Q: The contractors who installed my tile floor six months ago left a haze of grout over the tiles and I’m unable to remove it.

A: Removing grout haze from a tile floor as the work is in progress is one of the keys to a job well done, and it seems that your contractors didn’t care.

I’ve installed several tile floors over the years, and the Hometime video I watched 200 times in the late 1980s stated clearly that if you removed the haze as you worked on the floor, clean water and a clean sponge were all that was necessary.

Let the tile set for 24 to 36 hours, and follow the clean sponge/clean water procedure again. You then use a clean, dry rag to wipe down the tiles, and another clean dry rag to polish off the haze.

If you let haze removal go for six months, the sponge and water technique won’t work, and you’ll need a commercial cleaning product instead.

If you know the name of the tile manufacturer, you might want to contact it to find out what is recommended for the tile so it won’t be damaged.

If you buy a grout haze remover at the hardware store, test it first in an area that is somewhat hidden from view in the event it damages the tile.

Follow the safety directions on the product — wear gloves, long sleeves, and safety glasses — while you are working.

Q: We live in a home that was built in 1939. The bathroom has a tub and a separate shower.

The walls of the shower are completely tiled in subway tiles, which are in good shape, and still secure after all these years. The grout is in good shape also.

However, some of the tiles are discolored. At first, we thought this might be mildew, but treating the tiles with mildew remover or bleach did not remove the discoloration.

On closer inspection, it appears that the discoloration is behind the glaze, which would explain why the bleach did not work. No tiles other than those in the shower are discolored.

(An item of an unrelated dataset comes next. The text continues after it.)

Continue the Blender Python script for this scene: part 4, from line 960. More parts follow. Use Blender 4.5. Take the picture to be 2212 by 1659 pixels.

We had several contractors in to look at the problem, but once they saw it was wet bed construction, they never even gave us an estimate — not only were they not interested in replacing the entire shower (which we were ready to do in desperation), but they did not suggest replacing individual tiles either, a difficult job because the grout lines are very narrow at 1/32nd of an inch.

Also, we were concerned that replacement tiles would be a different shade compared with tiles that were in place for more than 70 years.

A: Everything on the Internet I’ve seen seems to address replacing the tiles rather than cleaning them.

But because this is wet bed, removing individual tiles with such narrow grout lines cleanly would be difficult, which is the reason the contractors wouldn’t offer an estimate.

Let’s ask readers for their help.

Q: I own a house built in 1954, which I love. It now has three layers of linoleum in the kitchen and surrounding area. I would like to have the old linoleum removed and new linoleum installed.

Can you tell me more about having the three layers removed? And where can I get industrial linoleum? I prefer it because it is almost indestructible and is in keeping with the integrity of the house.

A: Check out Armstrong’s light industrial linoleum at http://alturl.com/pcgnx. Although it is for commercial applications, I am sure that it would be available for residential, or that Armstrong would tell you where you might buy it.

Removal? I once removed linoleum from a bathroom that was both glued and nailed, and believe it was three layers.

In my case, ceramic tile replaced the linoleum floor, so I screwed a backerboard subfloor on top of the glue that couldn’t be removed with a belt sander.